Longest Running Women's Pro Soccer Team Folds Weeks Before Preseason Starts

The longest running professional women’s soccer team in the country has reportedly folded after a deal for potential new ownership fell apart. The Boston Breakers, which were founded in 2000 and were part of NWSL predecessor leagues the WUSA and WPS, is the first NWSL team to fold since the league was established in 2013.
SB Nation’s team site The Bent Musket reported yesterday that Breakers front office staff was called and told about the development and that the “NWSL players association was informed via e-mail, a source close to the team confirmed.”
The news comes only weeks ahead of the league’s preseason training, scheduled to start on Feb. 19. Boston Breakers midfielder Morgan Andrews, was drafted last year.
The Washington Post reports there is a dispersal draft “in the works.” The league will play with only nine teams this season, meaning one team will have a bye every weekend.
Though the Boston Breakers have struggled financially in the past, the situation became critical last week when a deal with a new ownership group floundered.
But during the NWSL draft last week, in which the Breakers took part, the league assured that everything was fine. Per the Equalizer:
Word of financial issues in Boston surfaced late last year via reporting by Richard Farley of FourFourTwo. The league remained quiet on the issue, and at last week’s draft NWSL Managing Director of Operations, Amanda Duffy said the club’s operations were “business as usual” and that the league was working with ownership on a path forward for 2018. In reality, the sale was already dead by that point and last-ditch efforts to save the club over the last week were not successful.

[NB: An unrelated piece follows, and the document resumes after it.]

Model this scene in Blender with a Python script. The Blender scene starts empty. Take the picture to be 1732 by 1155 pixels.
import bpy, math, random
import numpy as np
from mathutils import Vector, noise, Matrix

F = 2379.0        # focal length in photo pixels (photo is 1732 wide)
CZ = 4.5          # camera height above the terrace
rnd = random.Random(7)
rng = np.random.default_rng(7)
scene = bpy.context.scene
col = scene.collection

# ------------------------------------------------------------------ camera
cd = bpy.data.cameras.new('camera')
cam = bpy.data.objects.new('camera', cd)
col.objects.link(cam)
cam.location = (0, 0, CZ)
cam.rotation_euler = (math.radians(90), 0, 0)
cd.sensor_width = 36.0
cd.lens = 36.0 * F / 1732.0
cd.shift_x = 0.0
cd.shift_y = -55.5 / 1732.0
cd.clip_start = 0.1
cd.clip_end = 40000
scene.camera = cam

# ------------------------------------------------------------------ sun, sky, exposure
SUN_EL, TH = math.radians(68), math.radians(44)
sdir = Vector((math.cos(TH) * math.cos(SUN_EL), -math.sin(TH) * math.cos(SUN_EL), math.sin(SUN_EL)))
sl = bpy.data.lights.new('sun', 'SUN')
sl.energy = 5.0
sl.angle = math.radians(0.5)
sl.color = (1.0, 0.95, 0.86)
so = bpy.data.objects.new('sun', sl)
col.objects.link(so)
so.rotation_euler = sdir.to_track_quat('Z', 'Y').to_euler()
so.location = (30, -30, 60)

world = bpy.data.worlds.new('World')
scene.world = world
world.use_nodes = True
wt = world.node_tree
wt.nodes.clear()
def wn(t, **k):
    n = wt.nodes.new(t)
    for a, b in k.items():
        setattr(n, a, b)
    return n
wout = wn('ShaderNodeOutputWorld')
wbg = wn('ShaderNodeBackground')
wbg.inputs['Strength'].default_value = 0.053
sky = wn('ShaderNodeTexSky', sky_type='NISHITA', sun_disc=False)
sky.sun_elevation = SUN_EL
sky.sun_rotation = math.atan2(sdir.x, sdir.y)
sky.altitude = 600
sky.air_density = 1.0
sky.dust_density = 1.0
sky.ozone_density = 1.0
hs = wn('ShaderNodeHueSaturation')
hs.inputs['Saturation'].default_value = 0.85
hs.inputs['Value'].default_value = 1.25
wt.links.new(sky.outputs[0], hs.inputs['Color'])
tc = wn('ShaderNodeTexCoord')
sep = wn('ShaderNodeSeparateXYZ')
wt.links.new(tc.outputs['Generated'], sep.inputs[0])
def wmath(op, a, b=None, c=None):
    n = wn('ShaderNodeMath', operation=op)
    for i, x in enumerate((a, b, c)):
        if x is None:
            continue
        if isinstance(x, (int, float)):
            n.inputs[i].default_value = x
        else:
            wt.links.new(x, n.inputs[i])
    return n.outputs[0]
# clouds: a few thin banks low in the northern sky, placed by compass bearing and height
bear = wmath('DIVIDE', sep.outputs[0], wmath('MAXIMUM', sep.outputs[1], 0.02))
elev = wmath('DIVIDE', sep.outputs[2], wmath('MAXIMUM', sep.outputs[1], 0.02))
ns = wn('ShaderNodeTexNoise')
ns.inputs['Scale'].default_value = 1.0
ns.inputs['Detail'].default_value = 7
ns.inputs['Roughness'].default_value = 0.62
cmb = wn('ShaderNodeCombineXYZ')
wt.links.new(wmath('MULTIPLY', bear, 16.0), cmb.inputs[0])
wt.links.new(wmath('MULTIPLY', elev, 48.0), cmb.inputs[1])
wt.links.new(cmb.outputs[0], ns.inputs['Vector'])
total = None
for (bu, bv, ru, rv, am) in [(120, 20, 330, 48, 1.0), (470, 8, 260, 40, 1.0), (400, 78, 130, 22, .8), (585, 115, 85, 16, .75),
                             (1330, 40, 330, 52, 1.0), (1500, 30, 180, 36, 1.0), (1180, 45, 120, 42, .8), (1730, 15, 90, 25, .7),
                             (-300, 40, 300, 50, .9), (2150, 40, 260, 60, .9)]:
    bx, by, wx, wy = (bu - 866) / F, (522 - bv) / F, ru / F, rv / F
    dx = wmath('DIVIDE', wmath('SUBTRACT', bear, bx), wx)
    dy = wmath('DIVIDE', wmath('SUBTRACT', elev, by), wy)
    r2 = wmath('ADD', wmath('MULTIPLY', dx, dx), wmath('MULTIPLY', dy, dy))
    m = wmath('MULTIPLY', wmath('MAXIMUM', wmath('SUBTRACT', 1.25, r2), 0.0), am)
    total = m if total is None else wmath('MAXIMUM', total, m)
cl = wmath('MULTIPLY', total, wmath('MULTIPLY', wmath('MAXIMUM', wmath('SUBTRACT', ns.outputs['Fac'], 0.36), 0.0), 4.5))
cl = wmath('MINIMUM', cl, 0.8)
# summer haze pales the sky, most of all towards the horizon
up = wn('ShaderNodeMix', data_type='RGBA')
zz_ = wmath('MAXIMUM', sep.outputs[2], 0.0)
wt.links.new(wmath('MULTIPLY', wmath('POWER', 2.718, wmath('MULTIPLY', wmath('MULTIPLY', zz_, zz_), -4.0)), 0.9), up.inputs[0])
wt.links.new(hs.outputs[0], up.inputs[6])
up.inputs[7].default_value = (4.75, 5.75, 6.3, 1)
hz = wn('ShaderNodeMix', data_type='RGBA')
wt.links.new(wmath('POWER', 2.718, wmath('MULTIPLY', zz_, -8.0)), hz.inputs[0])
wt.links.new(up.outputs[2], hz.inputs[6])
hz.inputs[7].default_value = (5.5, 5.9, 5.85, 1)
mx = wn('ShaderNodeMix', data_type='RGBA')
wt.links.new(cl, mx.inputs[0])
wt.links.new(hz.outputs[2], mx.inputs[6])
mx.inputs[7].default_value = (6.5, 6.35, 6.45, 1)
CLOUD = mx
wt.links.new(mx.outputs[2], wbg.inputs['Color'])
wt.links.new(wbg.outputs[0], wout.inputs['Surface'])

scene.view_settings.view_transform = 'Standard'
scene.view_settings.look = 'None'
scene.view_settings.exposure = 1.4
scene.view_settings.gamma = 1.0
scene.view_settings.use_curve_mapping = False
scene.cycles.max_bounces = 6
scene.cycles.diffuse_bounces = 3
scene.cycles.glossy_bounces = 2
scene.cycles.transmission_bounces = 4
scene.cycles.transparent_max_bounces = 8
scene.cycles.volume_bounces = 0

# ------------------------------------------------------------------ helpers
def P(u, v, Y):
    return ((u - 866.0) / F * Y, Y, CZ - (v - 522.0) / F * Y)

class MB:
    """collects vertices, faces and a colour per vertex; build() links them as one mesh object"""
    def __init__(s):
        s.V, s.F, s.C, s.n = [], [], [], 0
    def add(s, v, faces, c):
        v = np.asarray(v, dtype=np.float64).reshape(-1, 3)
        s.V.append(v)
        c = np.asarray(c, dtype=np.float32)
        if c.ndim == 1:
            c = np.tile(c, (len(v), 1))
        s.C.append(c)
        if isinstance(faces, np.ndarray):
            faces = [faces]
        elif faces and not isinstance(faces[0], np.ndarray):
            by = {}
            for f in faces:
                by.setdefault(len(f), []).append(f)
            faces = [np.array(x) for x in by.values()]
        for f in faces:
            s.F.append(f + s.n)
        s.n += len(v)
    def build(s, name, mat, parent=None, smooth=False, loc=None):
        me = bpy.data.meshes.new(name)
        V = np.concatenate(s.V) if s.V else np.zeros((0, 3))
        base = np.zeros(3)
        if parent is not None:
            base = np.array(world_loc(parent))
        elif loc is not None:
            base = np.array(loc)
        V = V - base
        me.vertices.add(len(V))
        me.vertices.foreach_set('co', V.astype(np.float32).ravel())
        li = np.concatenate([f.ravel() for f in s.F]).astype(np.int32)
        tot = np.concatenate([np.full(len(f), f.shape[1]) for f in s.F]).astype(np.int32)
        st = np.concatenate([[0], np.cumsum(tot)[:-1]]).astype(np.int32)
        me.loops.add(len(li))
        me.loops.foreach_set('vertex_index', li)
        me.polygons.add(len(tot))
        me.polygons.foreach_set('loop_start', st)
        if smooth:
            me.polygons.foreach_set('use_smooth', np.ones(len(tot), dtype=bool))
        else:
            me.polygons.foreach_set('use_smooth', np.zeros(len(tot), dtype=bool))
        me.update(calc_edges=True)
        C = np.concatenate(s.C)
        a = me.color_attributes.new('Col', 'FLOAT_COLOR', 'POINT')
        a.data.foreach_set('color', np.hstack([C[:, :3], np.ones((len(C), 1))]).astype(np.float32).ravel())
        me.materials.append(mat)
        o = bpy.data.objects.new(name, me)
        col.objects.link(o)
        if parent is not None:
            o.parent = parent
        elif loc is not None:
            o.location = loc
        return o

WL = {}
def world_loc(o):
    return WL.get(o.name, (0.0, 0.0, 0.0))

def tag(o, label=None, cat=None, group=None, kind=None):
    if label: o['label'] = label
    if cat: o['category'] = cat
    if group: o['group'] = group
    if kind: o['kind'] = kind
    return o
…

Last night, in now-deleted tweets that were preserved by the Bent Musket, Portland Thorns owner Merrit Paulson called fans who suggested that the league pay to operate the team for a year “clueless.” She said the Boston Breakers didn’t have a stadium contract or staff in place for the 2018 season and that the “USSF offered a lot of $ to backstop the team to be operated for a yr.” Paulson also tweeted that a takeover by MLS club New England Revolution was the “only solution to keep [the team] in market after the new local owner checked out at the 11.5 hr.”
The ownership group, according to the Bent Musket, is LStar Ventures, the North Carolina based real estate company behind the new Union Point construction project in Boston.
Presumably while negotiations were ongoing, president of soccer operations Lee Billiard followed the Union Point twitter; meanwhile, the Union Point group had already spoken about wanting to build a 10,000 seat soccer/lacrosse stadium and bringing in pro sports. The potential move was confirmed by a source close to the situation.
Messages left with the Boston Breakers and LStar Ventures have not been returned.